Mas esse perfil, raro no agro atualmente, tem sido pouco valorizado. As ações da Vittia acumulam queda de 40% em 12 meses, o que levou a companhia a anunciar três programas de recompra nos últimos meses.
“Para nós, está muito claro que o melhor ativo que se tem para comprar hoje é a Vittia. A empresa tem um valor infinitamente maior do que está sendo vendida no mercado”, disse Romanini.
A aposta na qualidade
No campo, a empresa pretende continuar usando o que julga ser um grande diferencial em relação aos seus concorrentes: a qualidade de seus produtos.
Durante uma visita na fábrica de biodefensivos da Vittia, a maior da América Latina com uma capacidade instalada de 10 milhões de quilolitros por ano, Zanotto, um fitopatologista apaixonado, detalhou cada etapa do processo produtivo, que começa e termina no controle de qualidade.
A confiança na qualidade do produto — e na recompra pelo produtor — é, inclusive, apontada pelo CEO como uma das razões para a Vittia adotar uma estratégia comercial diferente de alguns rivais. “A Vittia não tem grandes planos de rebate, grandes planos de premiação. Acreditamos na venda, na eficiência e na recompra desse produto”, disse.
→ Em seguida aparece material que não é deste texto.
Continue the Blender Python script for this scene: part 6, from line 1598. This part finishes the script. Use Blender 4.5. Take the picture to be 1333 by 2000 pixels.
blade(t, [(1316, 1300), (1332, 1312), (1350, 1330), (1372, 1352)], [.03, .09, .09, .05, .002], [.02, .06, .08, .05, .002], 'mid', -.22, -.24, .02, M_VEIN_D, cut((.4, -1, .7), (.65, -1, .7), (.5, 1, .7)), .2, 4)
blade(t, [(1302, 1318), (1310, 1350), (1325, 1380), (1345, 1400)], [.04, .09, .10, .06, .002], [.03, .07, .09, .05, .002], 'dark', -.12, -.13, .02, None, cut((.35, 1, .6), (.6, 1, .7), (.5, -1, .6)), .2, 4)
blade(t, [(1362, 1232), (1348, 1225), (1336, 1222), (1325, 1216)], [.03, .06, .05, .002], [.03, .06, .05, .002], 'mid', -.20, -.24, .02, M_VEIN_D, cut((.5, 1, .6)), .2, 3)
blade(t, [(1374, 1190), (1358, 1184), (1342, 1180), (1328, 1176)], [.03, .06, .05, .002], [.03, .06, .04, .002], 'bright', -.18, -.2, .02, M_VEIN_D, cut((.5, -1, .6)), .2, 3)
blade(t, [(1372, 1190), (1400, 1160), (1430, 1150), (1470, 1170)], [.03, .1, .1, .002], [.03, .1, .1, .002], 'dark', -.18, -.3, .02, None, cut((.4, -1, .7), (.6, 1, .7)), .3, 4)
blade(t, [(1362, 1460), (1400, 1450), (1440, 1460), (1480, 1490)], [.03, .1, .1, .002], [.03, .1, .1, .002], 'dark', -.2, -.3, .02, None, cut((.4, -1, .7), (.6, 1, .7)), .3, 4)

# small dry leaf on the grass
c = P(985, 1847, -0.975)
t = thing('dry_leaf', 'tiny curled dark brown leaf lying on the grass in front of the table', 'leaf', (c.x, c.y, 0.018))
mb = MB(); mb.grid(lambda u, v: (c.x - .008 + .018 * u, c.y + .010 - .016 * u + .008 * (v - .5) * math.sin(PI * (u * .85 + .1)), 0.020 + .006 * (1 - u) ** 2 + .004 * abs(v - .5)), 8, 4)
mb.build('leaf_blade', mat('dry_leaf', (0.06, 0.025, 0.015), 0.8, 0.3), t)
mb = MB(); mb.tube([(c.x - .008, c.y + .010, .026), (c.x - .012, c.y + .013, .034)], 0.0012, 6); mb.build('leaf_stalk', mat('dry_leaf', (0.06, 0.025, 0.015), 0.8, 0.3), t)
Em vez de políticas agressivas de remuneração aos vendedores, a Vittia escolheu a catequização. Um exemplo é o programa 100% BioVittia, em que o manejo biológico, somente com produtos da empresa, tem sido feito em 82 campos, de soja e milho a citrus e cana.
A ideia do programa é não apenas mostrar aos agricultores a eficiência de sua linha, mas também à própria equipe de vendas. “Eles têm que acreditar nos produtos que estão vendendo”, afirmou Romanini. “A falta de conhecimento é o principal entrave para vender biológico”, resume Zanotto.
Para uma fonte do setor, a estratégia da Vittia de ter um vendedor para todos os produtos do portfólio, que conta com mais de 100 SKUs, atrapalha o foco nos biológicos. A julgar pelas declarações de Romanini e Zanotto, a Vittia se preparou para esse desafio — financeira e estrategicamente.
A jornalista viajou a convite da Vittia.